Since ideally, this would be run after any change to the software, automation of these testcases is of significant concern. Having a regression ‘bucket’ or ‘suite’ which can be started by someone with minimal training, which runs itself and validates itself and cleans up after itself, is of significant value. If this is not practical, at least you want to keep the man-hours required to run and evaluate this test to the minimum practical.
The method of automation would depend on the platform on which the test is run, and the characteristics of the program being tested. For instance, a program which runs in ‘batch’ mode might be best served by some form of programming as a shell around the testcases, or perhaps by using a tool which controls the submission of jobs and checks the results by searching for strings in the output and/or analyzing ‘return codes’. Whereas a ‘GUI’ program might be better served using a tool which ‘records’ keystrokes and other inputs during the initial (non-regression) run, then plays them back and does pattern recognition on the resulting screens during regression runs.

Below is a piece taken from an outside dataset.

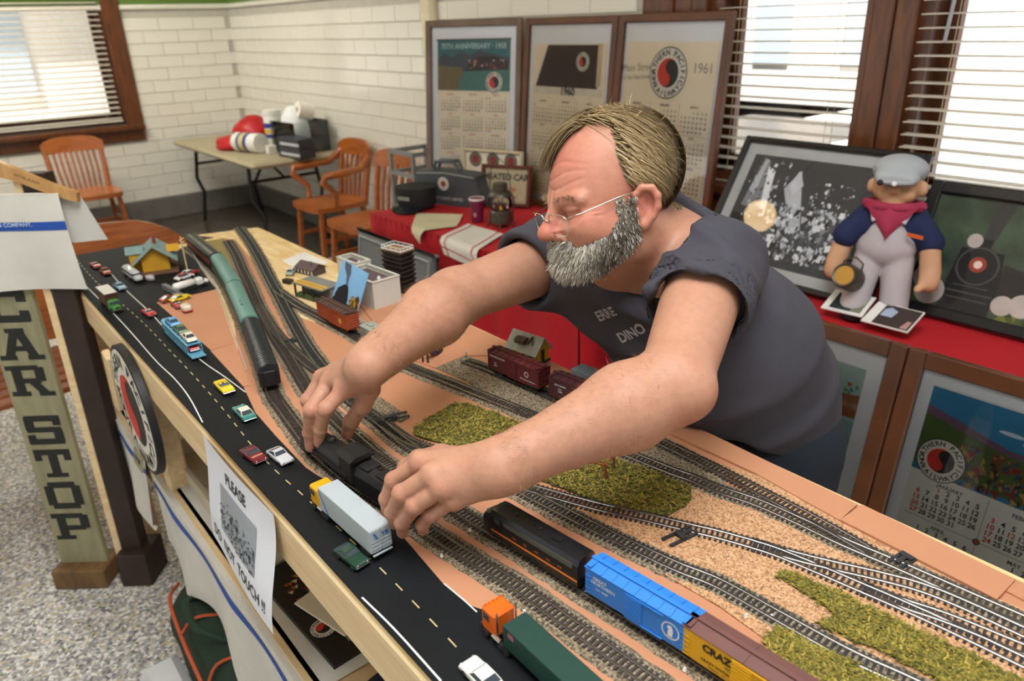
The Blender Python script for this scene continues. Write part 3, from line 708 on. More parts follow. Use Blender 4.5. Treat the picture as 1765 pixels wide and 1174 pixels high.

By the way, there is another benefit to having a good, easily run regression bucket. Let us say that there is no change to the software, but that a new piece or level of hardware is desired to be supported. Running the regression bucket against the new hardware is a good way to evaluate the compatibility of the software to the new hardware. We called this ‘progression testing’.
The focus of most testing is to verify and validate ‘what was changed’. Regression testing has as its focus to verify and validate ‘what was not (deliberately) changed’.